Bayrou joue sur les mots

Les retraités ne sont pas les seuls concernés. Le barème de l’impôt sur le revenu, gelé pour tous les foyers, devrait rapporter 1,2 milliard d’euros selon l’OFCE. La contribution sociale généralisée (CSG) sera également gelée, tout comme les salaires des fonctionnaires. Au total, l’ensemble de ces gels successifs devrait générer près de 7,1 milliards d’euros d’économies.

Face aux accusations de hausses d’impôts déguisées, François Bayrou a martelé qu’« il n’y aura pas de TVA, pas de CSG, pas de nouvel impôt ». La stratégie consiste moins à créer de nouveaux prélèvements qu’à contenir les mécanismes d’indexation automatique qui, en période d’inflation même faible, alourdissent mécaniquement la dépense publique.

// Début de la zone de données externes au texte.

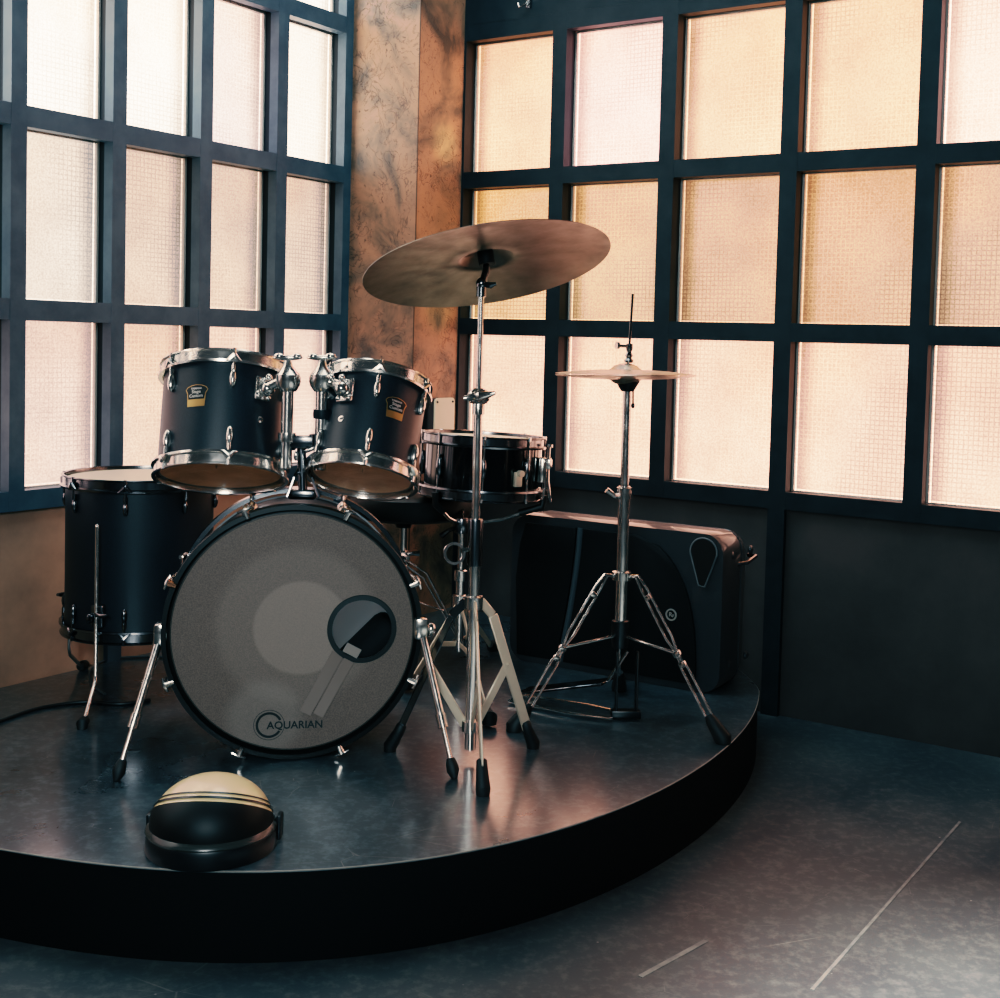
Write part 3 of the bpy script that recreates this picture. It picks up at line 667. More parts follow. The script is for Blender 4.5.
# angle of the front rod as seen at x=100
q = at(100, 600, DFT - .17); lq = Mf.inverted() @ q
ft_leg(math.atan2(lq.y, lq.x), 0.60, pf)
pb_ = onz(84, 669, ZS); ft_leg(math.radians(165), 0.50, V((Mf @ V((-fr - .04, .07, 0))).xy.to_3d() + V((0, 0, ZS))) if False else V((pb_.x, pb_.y, ZS)))
c3 = Mf @ V(((fr + .02) * math.cos(.35), (fr + .02) * math.sin(.35), 0)); ft_leg(.35, 0.55, V((c3.x + .03, c3.y + .01, ZS)))

# ------------------------------------------------------------------ snare drum on its stand
DS = 3.55
sr = 0.160; sh = 0.152
sax = V((0.035, 0.025, 1)).normalized(); stop = at(484, 438, DS); sbase = stop - sax * sh
Ms = frame(sbase, sax)
sn = thing('snare_drum', sbase, 'shallow gloss black snare drum on its stand behind the cymbal stand', 'drum')
bm = new(); ring(bm, [(sr, .004), (sr, sh - .004), (sr - .006, sh - .002), (sr - .006, .002)], Ms, 80); obj('shell', bm, SNARESHELL, sn)
obj('batter_head', head(sr, sh, 1, Ms), HEADW, sn); obj('resonant_head', head(sr, 0, -1, Ms), RESO, sn)
obj('hoop', flange_hoop(sr, sh, 1, Ms), DARKCHROME, sn); obj('hoop', flange_hoop(sr, 0, -1, Ms), DARKCHROME, sn)
for k in range(8):
    ph = -PI / 2 + k * PI / 4 + .02
    R = Ms @ RotZ(ph)
    bm = new(); ball(bm, R @ T(sr + .005, 0, sh * .5), .010, .009, .034, 12); lg = obj('lug', bm, DARKCHROME, sn)
    bm = new(); tube(bm, [R @ V((sr + .0095, 0, -.012)), R @ V((sr + .0095, 0, sh + .012))], .0028, 8)
    for zz in (-.012, sh + .004): tube(bm, [R @ V((sr + .0095, 0, zz)), R @ V((sr + .0095, 0, zz + .010))], .0046, 6)
    obj('tension_rod', bm, CHROME, lg)
R = Ms @ RotZ(-0.28)
bm = new(); box(bm, R @ T(sr + .010, 0, sh * .5), .018, .03, .07, .005); box(bm, R @ T(sr + .026, 0, sh * .62), .02, .022, .03, .004); th = obj('strainer', bm, CHROME, sn)
bm = new(); tube(bm, [R @ V((sr + .022, .012, sh * .66)), R @ V((sr + .024, .012, sh * .3)), R @ V((sr + .036, .012, -.012))], [.005, .006, .005], 8); tube(bm, [R @ V((sr + .022, -.012, sh * .66)), R @ V((sr + .024, -.012, sh * .2)), R @ V((sr + .018, -.012, -.004))], .004, 8); obj('lever', bm, CHROME, th)
bm = new(); tube(bm, [R @ V((sr + .026, 0, sh * .7)), R @ V((sr + .026, 0, sh * .92))], .005, 8); lathe(bm, [(0, 0), (.011, 0), (.011, .008), (0, .008)], R @ T(sr + .026, 0, sh * .92), 12); obj('knob', bm, CHROME, th)
R = Ms @ RotZ(-0.95)
bm = new(); box(bm, R @ T(sr + .006, 0, sh * .35), .012, .024, .04, .003); lathe(bm, [(0, 0), (.009, 0), (.009, .014), (0, .014)], R @ T(sr + .010, 0, sh * .46) @ RotY(PI / 2), 12); obj('butt_plate', bm, STEEL, sn)

sp = V((at(459, 640, DS).x, at(459, 640, DS).y, 0)); 
ss = thing('snare_stand', V((sp.x, sp.y, ZS)), 'chrome basket stand holding the snare drum, behind the cymbal stand', 'drum stand')
bm = new(); tube(bm, [V((sp.x, sp.y, ZS + .07)), V((sp.x, sp.y, .44))], .0125, 14); tube(bm, [V((sp.x, sp.y, .40)), V((sp.x, sp.y, .565))], .009, 12); lathe(bm, [(.0125, 0), (.018, .002), (.018, .03), (.0125, .032)], T(sp.x, sp.y, .415), 18); pole = obj('pole', bm, CHROME, ss)
bm = new(); lathe(bm, [(0, -.02), (.02, -.02), (.024, 0), (.02, .02), (0, .02)], T(sp.x, sp.y, .57), 18); tube(bm, [V((sp.x, sp.y, .57)), V((sp.x - .035, sp.y - .03, .56)), V((sp.x - .055, sp.y - .04, .545))], [.008, .006, .009], 8); obj('tilter', bm, DARKCHROME, pole)
sctr = Ms @ V((0, 0, -.03))
for k in range(3):
    a = -PI / 2 - .75 + k * 2 * PI / 3
    e = Ms @ V(((sr + .014) * math.cos(a), (sr + .014) * math.sin(a), -.022)); u = Ms @ V(((sr + .018) * math.cos(a), (sr + .018) * math.sin(a), .006))
    bm = new(); s0 = V((sp.x, sp.y, .572)); tube(bm, [s0, s0.lerp(e, .5) + V((0, 0, -.012)), e + V((0, 0, -.004)), u], .005, 8); ar = obj('basket_arm', bm, CHROME, ss)
    bm = new(); tube(bm, [s0.lerp(e, .72) + V((0, 0, -.006)), e + V((0, 0, -.004)), u], .0095, 10); obj('rubber_sleeve', bm, RUBBER, ar)
fs = onz(489, 727, ZS)
# the stand's three flat legs
for k, ft2 in enumerate((fs + V((0, 0, .008)), V((sp.x - .13, sp.y - .17, ZS + .008)), V((sp.x + .1, sp.y + .27, ZS + .008)))):
    hub = V((sp.x, sp.y, .36)); d = (ft2 - hub); e = hub + d * .93
    bm = new(); strap(bm, hub + d * .03, e, V((0, 0, 1)), .018, .005); lg = obj('leg', bm, STEEL, ss)
    bm = new(); tube(bm, [e - d.normalized() * .02, e, ft2 + V((0, 0, .014)), ft2], [.011, .015, .02, .018], 12); obj('rubber_foot', bm, RUBBER, lg)
    bm = new(); strap(bm, V((sp.x, sp.y, ZS + .09)), hub + d * .5, V((0, 0, 1)), .014, .004); obj('brace', bm, STEEL, lg)
bm = new(); lathe(bm, [(.0125, -.018), (.021, -.016), (.021, .016), (.0125, .018)], T(sp.x, sp.y, .36), 18); lathe(bm, [(.0125, -.012), (.018, -.012), (.018, .012), (.0125, .012)], T(sp.x, sp.y, ZS + .09), 18); obj('collar', bm, CHROME, ss)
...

L’exécutif insiste sur la dimension redistributive de son plan. « Un effort particulier est demandé à ceux qui ont la capacité de contribuer davantage », a souligné le Premier ministre. Dans cette logique, la contribution de solidarité sur les plus hauts revenus (CDHR) est maintenue, avec un renforcement des dispositifs de lutte contre l’optimisation fiscale.

Le gouvernement entend améliorer le rendement de cette taxe, aujourd’hui modeste (moins de 2 milliards d’euros), en s’attaquant aux revenus logés dans les holdings et structures patrimoniales, souvent difficiles à capter fiscalement. Les seuils de déclenchement de la CDHR (250 000 euros pour une personne seule, 500 000 euros pour un couple) resteront inchangés.

Sur les niches fiscales, l’exécutif annonce une « chasse » ciblée sur les dispositifs « inutiles ou inefficaces », sans pour autant détailler les mesures précises envisagées à ce stade.

Un traitement différencié pour les entreprises

Alors que les ménages, et en particulier les retraités, sont appelés à un effort accru, les entreprises bénéficient d’un traitement plus favorable. Le Premier ministre a confirmé la fin prochaine de la surtaxe d’impôt sur les bénéfices, conformément aux engagements pris auprès du patronat. « La compétitivité des entreprises est globalement préservée, ce qui était tout l’enjeu de ce plan », analyse Anthony Morlet-Lavidalie, économiste chez Rexecode.

Cette orientation vise à éviter tout effet dépressif sur l’investissement privé et à maintenir une dynamique de croissance dans un contexte économique encore incertain.

Quels arbitrages ?

L’ensemble des mesures fiscales présentées mardi ne couvrirait qu’environ 20 % de l’effort de redressement budgétaire de 43,8 milliards d’euros que s’est fixé le gouvernement. Pour atteindre cet objectif, l’exécutif mise également sur une lutte renforcée contre la fraude fiscale. Un projet de loi sera présenté à l’automne pour améliorer la détection, le recouvrement et la sanction des fraudes. Le gouvernement espère ainsi récupérer près de 10 milliards d’euros supplémentaires dès l’an prochain.

Mais les arbitrages présentés suscitent déjà un vif débat. La « neutralité fiscale » revendiquée masque mal, pour certains, un transfert de la charge vers des catégories historiquement protégées. La non-indexation des pensions, en particulier, cristallise les critiques. « L’année blanche est un choc silencieux pour les retraités », estime un élu socialiste. À droite, certains dénoncent une approche « punitive » qui fragilise la cohésion sociale.